The pulses and drones of ‘Heroin’ are, for a split second at least, mesmeric. Again, the visuals add another dimension of fantasy and polaroid art world feel. Standing in for John Cale’s viola, Mindy Meng Wang’s guzheng, despite taking up the majority of the stage, is tastefully underplayed.

‘Waiting For A Man’ comes cast against a liquid light show and with a pummelling bottom end. Reed’s streetwise lyrics carry something anthemic. It’s a complete poem for its times which still resonates today. For all the Velvets’ avant leanings they lent on a foundation primitive pop. Along with ‘There She Goes’, ‘Waiting For A Man’ showcases the bubble-gum popcraft Reed perfected cutting his teeth at Pickwick Records.
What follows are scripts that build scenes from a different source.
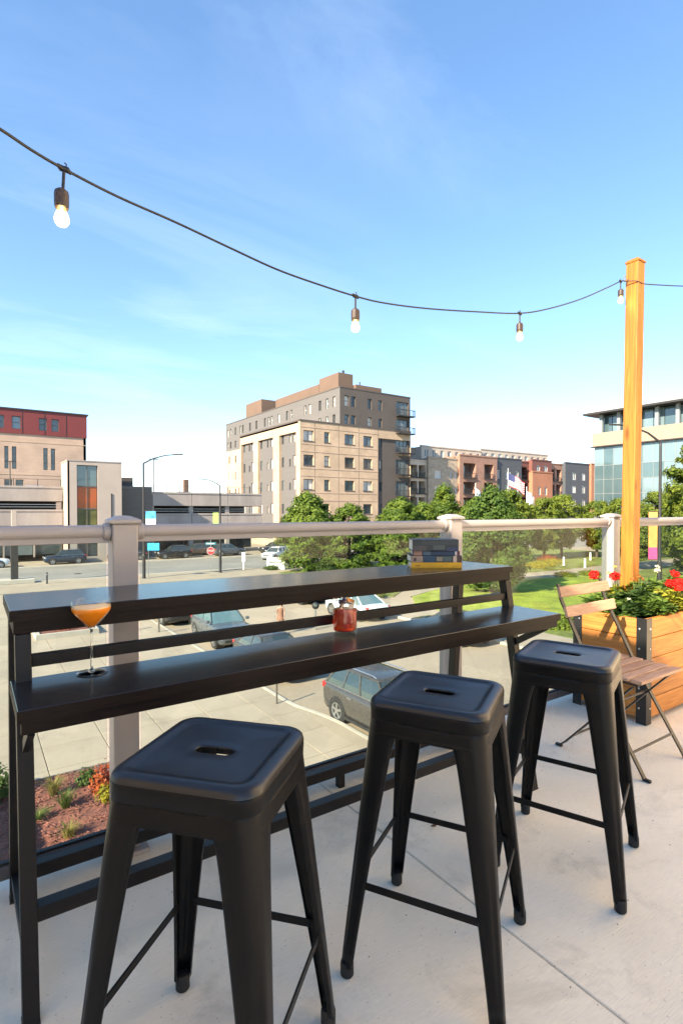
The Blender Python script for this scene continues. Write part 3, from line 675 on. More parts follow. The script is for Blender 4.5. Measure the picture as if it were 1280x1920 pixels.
for a, b in zip(pts[:-1], pts[1:]): mb.bar(a, b, .002, .011)
mb.build('peel', 'peel', tg)

# ---------------------------------------------------------------- books
mat('page_cream', (0.75, 0.70, 0.58), 0.85, var=0.08, vs=3, stretch=(1, 1, 300))
def book(z, th, w, d, col, col2, off, rot, lab, marks=()):
    nm = 'cover_' + str(len(M)); mat(nm, col, 0.5, var=0.12, vs=25); 
    t = thing('book', lab, 'book', (1.772 + off[0], 1.802 + off[1], z), -YAW + R(rot), 'stack of books on the bar table')
    c = .0025
    mb = MB(); mb.box(-w / 2, w / 2, 0, d, 0, c); mb.box(-w / 2, w / 2, 0, d, th - c, th); mb.box(-w / 2, w / 2, -.0015, c, c, th - c); mb.build('cover', nm, t, bevel=.0006, seg=1)
    MB().box(-w / 2 + .004, w / 2 - .004, c + .0003, d - .005, c + .0002, th - c - .0002).build('pages', 'page_cream', t)
    for (x0, x1, z0, z1, mc) in marks:
        k = 'mark_%d' % len(M); mat(k, mc, 0.5, var=0.15, vs=80)
        MB().box(x0 * w, x1 * w, -.0021, -.0016, z0 * th, z1 * th).build('spine_print', k, t)
    return t
z = 1.0141
book(z, .027, .232, .155, (0.75, 0.37, 0.008), None, (0, 0), 0, 'yellow paperback at the bottom of the book stack', [(-.42, -.33, .35, .6, (.45, .2, .02)), (.3, .4, .25, .4, (.6, .3, .01)), (-.15, -.05, .3, .42, (.7, .35, .01))]); z += .0272
book(z, .031, .236, .150, (0.015, 0.025, 0.035), None, (.003, .004), 1.5, 'thick patterned blue and tan book second from the bottom of the stack', [(-.5, -.27, .02, .97, (.33, .22, .15)), (-.25, -.02, .02, .97, (.01, .045, .085)), (0, .12, .15, .85, (.2, .17, .12)), (.13, .3, .1, .9, (.05, .08, .075)), (.33, .40, .0, .97, (.5, .36, .27)), (.41, .5, .02, .97, (.05, .02, .02)), (-.45, -.4, .2, .7, (.06, .03, .03))]); z += .0312
book(z, .022, .218, .148, (0.006, 0.022, 0.06), None, (.002, .006), -2, 'navy blue book third from the bottom of the stack', [(-.48, -.3, .05, .95, (.3, .15, .1)), (-.27, -.12, .1, .9, (.06, .10, .14)), (.40, .44, .1, .9, (.5, .45, .45)), (.44, .5, .0, .97, (.10, .02, .03))]); z += .0222
book(z, .053, .214, .142, (0.018, 0.022, 0.023), None, (-.004, .003), 1, 'thick grey book on top of the stack', [(-.49, -.2, .02, .45, (.06, .045, .045)), (-.05, .2, .12, .5, (.06, .075, .07)), (.25, .49, .0, .3, (.02, .03, .08)), (-.3, .49, .55, .95, (.030, .036, .037))])
# ---------------------------------------------------------------- street level
def sheet(name, poly, z, m, th=0.03, kind='structure'):
    o = MB().prism(poly, z - th, z).build(name, m); o['kind'] = kind; return o
gnd = struct('ground', MB().box(-900, 1500, -400, 1800, G - 0.5, G), 'drive_concrete')
sheet('street', [(-250, 55.6), (400, 55.6), (400, 70.3), (-250, 70.3)], G + .004, 'street_asphalt')
far = struct('far_pavement', MB().box(-250, 400, 70.3, 79, G - .02, G + .13), 'plaza_concrete')
near = struct('near_pavement', MB().box(-60, 26, 48.5, 55.6, G - .02, G + .12), 'plaza_concrete')
struct('kerb', MB().box(-250, 400, 70.12, 70.298, G - .02, G + .15), 'kerb_concrete', bevel=.03)
struct('kerb', MB().box(-60, 26, 55.605, 55.8, G - .02, G + .14), 'kerb_concrete', bevel=.03)
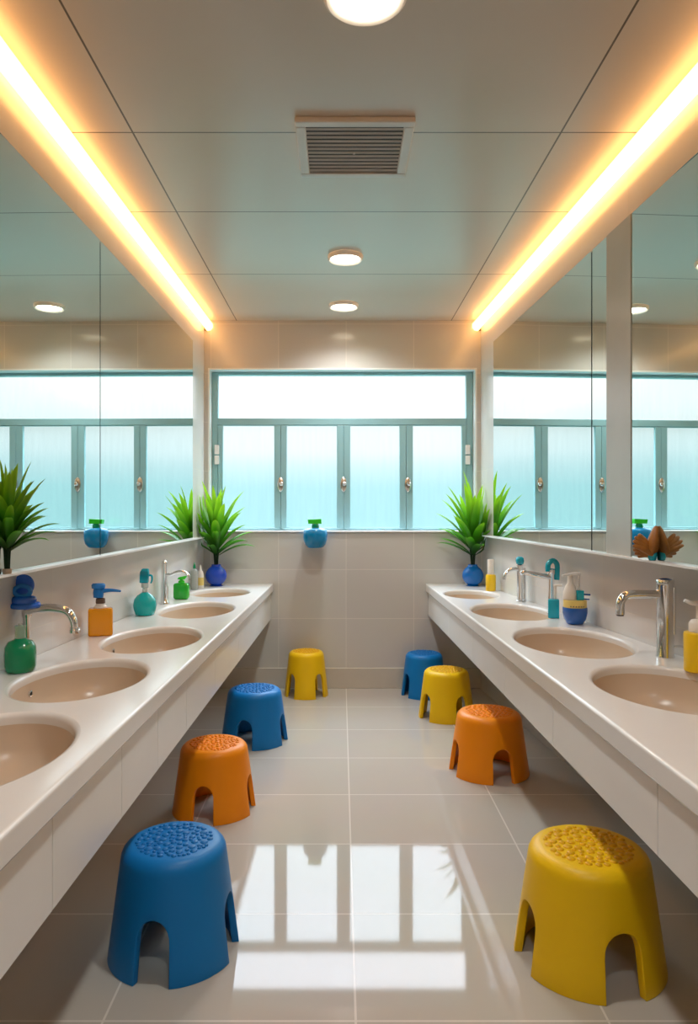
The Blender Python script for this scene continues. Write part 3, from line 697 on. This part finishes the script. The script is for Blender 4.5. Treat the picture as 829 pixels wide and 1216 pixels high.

Two successive blasts of fury, the loop-driven ‘Black Angel’s Death Song’ and freeform ‘European Son’ see the group cutting loose on their own creative whims. It counterbalances the grit and urgency the originals have lost to time by amping up their degenerate form and unpredictable edges of excitement. These closers come on so primal, abrasive and outside of the norm any purist couldn’t help but approve.

Things stay short and sweet. Energy seems to have been building throughout the set but never reaching a bliss point of total abandon. There’s anticipation for an encore which never materialises. C’mon guys!

Lou Reed was always looking to kill popular cliché while expanding the idea of what music could be. Leaving the gig there’s reaffirmation of the feeling that he won. This dark and sleazy yet honest depiction of deviance and street hustle has become a torch bearing album, a seminal work as well as a lodestone of modern music.

When it comes to Regurgitator’s Ben Ely and Quan Yeomans themselves, the pair haven’t had a whole lot to do with The Velvet Underground. Neither were fishing one of the 30,000 copies of the Velvets’ commercial turkey out of the bargain bins back in ’67. As a pair of Brisbane adolescents coming of age in 1980s they couldn’t have been further removed in space and time from the New Yorkers’ inception and inevitable disintegration. Yet when it comes to the music of The Velvet Underground and Nico itself, they’ve sure as hell felt it and that is almost certainly the point.